C’est le cas du populaire maire de Mardin (sud-est) et figure du mouvement kurde, Ahmet Türk, 82 ans, qui s’est rendu jeudi à Imrali et a lu le message d’Abdullah Öcalan en kurde. Des vagues d’arrestations ont été conduites contre des centaines de personnes – militants politiques, élus, artistes, journalistes – accusées de «terrorisme».
Cependant, et en dépit du charisme intact d’«Apo» Öcalan, une vaste incertitude pèse sur la réponse des combattants du PKK, pour la plupart repliés dans les montagnes de la région de Qandil, dans le nord de l’Irak. «Ils peuvent arguer qu’Öcalan étant détenu, sa parole n’est pas libre et continuer le combat», redoute un diplomate occidental qui prédit alors une riposte militaire immédiate d’Ankara.
La Turquie accuse aussi le PKK de combattre dans le nord-est de la Syrie au côté des Forces démocratiques syriennes (FDS).

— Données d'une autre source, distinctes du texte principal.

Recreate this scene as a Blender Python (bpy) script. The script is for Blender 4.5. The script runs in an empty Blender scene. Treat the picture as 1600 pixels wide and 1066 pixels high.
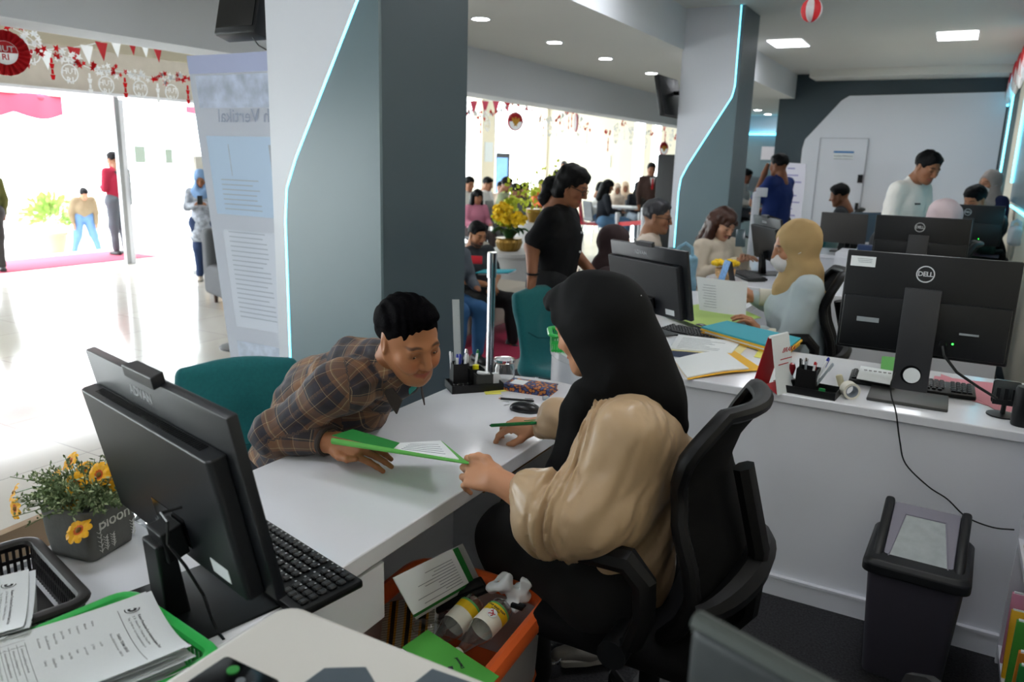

Or les FDS sont soutenues par les Etats-Unis au nom de la lutte contre les jihadistes du groupe Etat islamique. Et nul ne connait à ce stade les intentions de Washington, qui maintient des forces sur place, relève l’historien Hamit Bozarslan, de l’EHESS à Paris: «c’est la clé», soutient-il.
Le ministre turc des Affaires étrangères Hakan Fidan a appelé à plusieurs reprises les nouvelles autorités de Damas, alliées d’Ankara, à expulser «les combattants non syriens» issus du PKK. «Ce n’est pas seulement une menace pour notre sécurité, mais pour la région entière», a-t-il estimé.